By Andrew Warshaw
March 5 – African football’s contentious presidential election was thrown even more sharply into focus today when the Court of Arbitration for Sport (CAS) threw out Jacques Anouma’s (pictured) last-ditch appeal against being barred from taking on the veteran incumbent Issa Hayatou.
Anouma was barred from being a candidate after CAF controversially changed its statutes, with critics pointing the finger at Hayatou and his colleagues for allegedly seeking a way of deliberately manipulating the rules to stave off Anouma’s challenge . Hayatou brought forward rule change in the Seychelles last September, endorsed by CAF member nations who voted 44-6 in favour.
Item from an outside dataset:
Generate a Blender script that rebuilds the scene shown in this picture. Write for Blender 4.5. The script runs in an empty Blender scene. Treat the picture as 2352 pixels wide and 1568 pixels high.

Under the amendment, only voting members of CAF’s Executive Committee were given the right to contest the presidential election. Anouma, from the Ivory Coast, does sit on CAF’s executive committee but only because he serves as one of the continent’s representatives on the FIFA executive committee. He does not have any voting rights.
It is the fourth time that CAS had rejected a challenge to the change in the CAF statutes, two of them lodged by Liberia. “The CAS panel … decided to dismiss the appeal of Jacques Anouma; broadly following the reasoning of the CAF Executive Committee, whose jurisdiction to decide the contested decision was recognized by the CAS,” read a statement from the Switzerland-based legal body.
“Thus, it was confirmed that the CAF Statutes adopted in September 2012 were applicable in assessing the validity of the candidates in the presidential election and that Anouma did not meet these criteria because he had never been a member [of] the CAF Executive Committee.”
Anouma’s forced exclusion means the often controversial Hayatou is set to extend his power into a 30th year. He has said that this will be his final term of office and he will finish his reign in four years’ time.